When England behaved so badly during our late civil war, I, for one, felt like giving up these 1st of August celebrations. But I remembered that during that war, there were two Englands, as there were two Americas, and that one was true to liberty while the other was true to slavery. It was not the England which gave us West India emancipation that took sides with the slaveholder’s rebellion. It was not the England of John Bright and William Edward Forster, that permitted Alabamas to escape from British ports, and prey upon our commerce, or that otherwise favored slaveholding in the South, but it was the England which had done what it could to prevent West India emancipation.

It was the tory party in England that fought the abolition party at home, and the same party it was, that favored our slaveholding rebellion.

Under a different name, we had the same, or a similar party, here; a party which despised the negro and consigned him to perpetual slavery; a party which was willing to allow the American Union to be shivered into fragments, rather than that one hair of the head of slavery should be injured.

But, fellow-citizens, I should but very imperfectly fulfil the duty of this hour if I confined myself to a merely historical or philosophical discussion of West India emancipation. The story of the 1st of August has been told a thousand times over, and may be told a thousand times more. The cause of freedom and humanity has a history and destiny nearer home.

How stands the case with the recently emancipated millions of colored people in our own country? What is their condition to-day? What is their relation to the people who formerly held them as slaves? These are important questions, and they are such as trouble the minds of thoughtful men of all colors, at home and abroad. By law, by the constitution of the United States, slavery has no existence in our country. The legal form has been abolished. By the law and the constitution, the negro is a man and a citizen, and has all the rights and liberties guaranteed to any other variety of the human family, residing in the United States.

He has a country, a flag, and a government, and may legally claim full and complete protection under the laws. It was the ruling wish, intention, and purpose of the loyal people after rebellion was suppressed, to have an end to the entire cause of that calamity by forever putting away the system of slavery and all its incidents. In pursuance of this idea, the negro was made free, made a citizen, made eligible to hold office, to be a juryman, a legislator, and a magistrate. To this end, several amendments to the constitution were proposed, recommended, and adopted. They are now a part of the supreme law of the land, binding alike upon every State and Territory of the United States, North and South. Briefly, this is our legal and theoretical condition. This is our condition on paper and parchment. If only from the national statute book we were left to learn the true condition of the colored race, the result would be altogether creditable to the American people. It would give them a clear title to a place among the most enlightened and liberal nations of the world. We could say of our country, as Curran once said of England, “The spirit of British law makes liberty commensurate with and inseparable from the British soil.” Now I say that this eloquent tribute to England, if only we looked into our constitution, might apply to us. In that instrument we have laid down the law, now and forever, that there shall be no slavery or involuntary servitude in this republic, except for crime.
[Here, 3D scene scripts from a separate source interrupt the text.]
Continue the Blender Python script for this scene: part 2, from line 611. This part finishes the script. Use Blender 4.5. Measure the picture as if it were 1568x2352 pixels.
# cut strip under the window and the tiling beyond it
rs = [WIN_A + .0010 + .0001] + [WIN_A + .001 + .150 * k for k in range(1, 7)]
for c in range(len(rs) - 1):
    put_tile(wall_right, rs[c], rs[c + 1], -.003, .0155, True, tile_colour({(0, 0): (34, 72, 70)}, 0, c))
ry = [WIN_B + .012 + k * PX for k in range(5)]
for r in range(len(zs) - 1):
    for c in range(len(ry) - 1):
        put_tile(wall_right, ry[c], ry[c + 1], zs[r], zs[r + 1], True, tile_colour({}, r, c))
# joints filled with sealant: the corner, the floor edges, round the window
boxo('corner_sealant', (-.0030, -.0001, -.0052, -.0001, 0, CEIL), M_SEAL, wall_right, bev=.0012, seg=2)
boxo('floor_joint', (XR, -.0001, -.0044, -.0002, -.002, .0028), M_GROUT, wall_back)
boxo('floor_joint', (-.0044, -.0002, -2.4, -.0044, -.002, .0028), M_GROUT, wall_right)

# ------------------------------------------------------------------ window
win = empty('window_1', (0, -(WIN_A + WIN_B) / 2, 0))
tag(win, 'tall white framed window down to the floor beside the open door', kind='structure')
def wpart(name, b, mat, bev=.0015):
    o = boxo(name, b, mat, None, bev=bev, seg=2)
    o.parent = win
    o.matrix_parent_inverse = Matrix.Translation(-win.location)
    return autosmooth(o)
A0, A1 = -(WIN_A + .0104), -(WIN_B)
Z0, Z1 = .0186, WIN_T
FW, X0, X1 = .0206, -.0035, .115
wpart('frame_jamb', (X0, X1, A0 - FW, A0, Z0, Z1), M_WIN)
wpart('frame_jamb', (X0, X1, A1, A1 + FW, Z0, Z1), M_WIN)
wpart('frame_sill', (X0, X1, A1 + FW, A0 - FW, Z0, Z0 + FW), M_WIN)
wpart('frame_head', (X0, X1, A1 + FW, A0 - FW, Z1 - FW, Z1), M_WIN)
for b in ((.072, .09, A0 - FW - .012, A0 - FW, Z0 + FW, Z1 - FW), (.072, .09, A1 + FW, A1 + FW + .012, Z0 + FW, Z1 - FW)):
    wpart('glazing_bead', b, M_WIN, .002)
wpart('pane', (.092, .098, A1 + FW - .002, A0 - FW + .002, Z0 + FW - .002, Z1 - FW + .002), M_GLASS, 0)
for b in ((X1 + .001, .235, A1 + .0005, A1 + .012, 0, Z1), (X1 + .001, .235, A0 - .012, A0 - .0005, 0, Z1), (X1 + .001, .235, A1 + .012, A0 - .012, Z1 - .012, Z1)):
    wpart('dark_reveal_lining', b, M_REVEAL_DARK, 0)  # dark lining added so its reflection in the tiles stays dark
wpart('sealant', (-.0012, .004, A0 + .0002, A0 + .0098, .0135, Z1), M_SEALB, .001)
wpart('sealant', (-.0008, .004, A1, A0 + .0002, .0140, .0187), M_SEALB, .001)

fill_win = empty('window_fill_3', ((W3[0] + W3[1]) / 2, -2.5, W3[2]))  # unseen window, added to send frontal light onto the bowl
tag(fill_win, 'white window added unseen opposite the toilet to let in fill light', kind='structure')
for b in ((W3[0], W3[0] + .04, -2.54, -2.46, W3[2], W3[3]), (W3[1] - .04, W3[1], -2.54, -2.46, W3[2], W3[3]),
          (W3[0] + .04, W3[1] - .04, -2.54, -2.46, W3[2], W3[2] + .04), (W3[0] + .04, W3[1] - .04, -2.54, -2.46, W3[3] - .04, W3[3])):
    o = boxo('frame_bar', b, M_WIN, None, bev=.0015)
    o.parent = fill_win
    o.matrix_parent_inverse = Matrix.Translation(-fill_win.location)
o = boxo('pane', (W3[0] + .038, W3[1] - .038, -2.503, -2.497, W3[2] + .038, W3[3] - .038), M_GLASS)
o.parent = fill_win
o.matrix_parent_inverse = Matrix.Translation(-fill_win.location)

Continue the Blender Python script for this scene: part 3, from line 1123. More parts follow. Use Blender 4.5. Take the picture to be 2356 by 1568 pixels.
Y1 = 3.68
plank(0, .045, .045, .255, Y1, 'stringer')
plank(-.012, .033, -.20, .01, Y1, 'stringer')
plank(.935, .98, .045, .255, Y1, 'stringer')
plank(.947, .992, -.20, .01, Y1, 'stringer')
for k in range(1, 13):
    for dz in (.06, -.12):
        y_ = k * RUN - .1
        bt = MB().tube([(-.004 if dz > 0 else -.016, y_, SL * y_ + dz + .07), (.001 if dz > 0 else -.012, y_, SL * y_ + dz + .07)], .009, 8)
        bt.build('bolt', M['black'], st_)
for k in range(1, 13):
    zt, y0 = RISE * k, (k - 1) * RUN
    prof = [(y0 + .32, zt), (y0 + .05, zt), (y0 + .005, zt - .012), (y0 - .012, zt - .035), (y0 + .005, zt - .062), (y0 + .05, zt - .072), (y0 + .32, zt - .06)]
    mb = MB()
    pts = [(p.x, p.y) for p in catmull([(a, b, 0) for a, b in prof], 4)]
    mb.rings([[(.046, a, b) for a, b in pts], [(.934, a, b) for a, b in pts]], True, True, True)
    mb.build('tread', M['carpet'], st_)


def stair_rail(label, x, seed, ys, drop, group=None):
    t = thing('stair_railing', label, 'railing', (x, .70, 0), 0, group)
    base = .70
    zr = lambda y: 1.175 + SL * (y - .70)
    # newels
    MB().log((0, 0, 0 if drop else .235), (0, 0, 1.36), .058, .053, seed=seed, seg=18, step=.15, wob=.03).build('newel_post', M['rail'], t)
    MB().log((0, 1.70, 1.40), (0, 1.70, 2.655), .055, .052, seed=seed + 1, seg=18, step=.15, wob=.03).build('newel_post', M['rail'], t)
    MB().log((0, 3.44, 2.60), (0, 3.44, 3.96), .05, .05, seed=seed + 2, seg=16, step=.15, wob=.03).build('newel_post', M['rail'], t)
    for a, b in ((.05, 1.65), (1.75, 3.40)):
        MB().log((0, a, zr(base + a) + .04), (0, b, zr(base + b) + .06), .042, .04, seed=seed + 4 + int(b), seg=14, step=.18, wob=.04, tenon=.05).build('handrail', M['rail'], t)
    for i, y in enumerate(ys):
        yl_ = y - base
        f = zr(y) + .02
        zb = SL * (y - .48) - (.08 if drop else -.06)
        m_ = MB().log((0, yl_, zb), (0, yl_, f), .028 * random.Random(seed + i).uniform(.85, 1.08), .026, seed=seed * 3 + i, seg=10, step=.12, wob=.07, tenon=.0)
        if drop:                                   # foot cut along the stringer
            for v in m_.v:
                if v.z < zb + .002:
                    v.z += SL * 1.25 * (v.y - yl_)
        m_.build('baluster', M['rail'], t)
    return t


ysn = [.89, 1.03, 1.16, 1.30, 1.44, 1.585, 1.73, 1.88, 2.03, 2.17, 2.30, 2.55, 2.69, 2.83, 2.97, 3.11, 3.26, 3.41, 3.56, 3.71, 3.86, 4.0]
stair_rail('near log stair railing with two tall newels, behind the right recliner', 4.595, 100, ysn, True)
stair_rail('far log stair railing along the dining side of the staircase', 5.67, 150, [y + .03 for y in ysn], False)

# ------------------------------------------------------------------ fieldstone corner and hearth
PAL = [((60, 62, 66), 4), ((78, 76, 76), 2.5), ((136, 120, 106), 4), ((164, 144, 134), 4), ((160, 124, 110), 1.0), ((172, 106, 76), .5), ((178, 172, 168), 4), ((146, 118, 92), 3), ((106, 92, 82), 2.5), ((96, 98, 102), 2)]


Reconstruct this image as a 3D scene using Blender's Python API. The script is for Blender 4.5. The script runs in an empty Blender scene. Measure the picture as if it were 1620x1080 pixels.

We have gone still further. We have laid the heavy hand of the constitution upon the matchless meanness of caste, as well as the hell-black crime of slavery. We have declared before all the world that there shall be no denial of rights on account of race, color, or previous condition of servitude. The advantage gained in this respect is immense.

It is a great thing to have the supreme law of the land on the side of justice and liberty. It is the line up to which the nation is destined to march—the law to which the nation’s life must ultimately conform. It is a great principle, up to which we may educate the people, and to this extent its value exceeds all speech.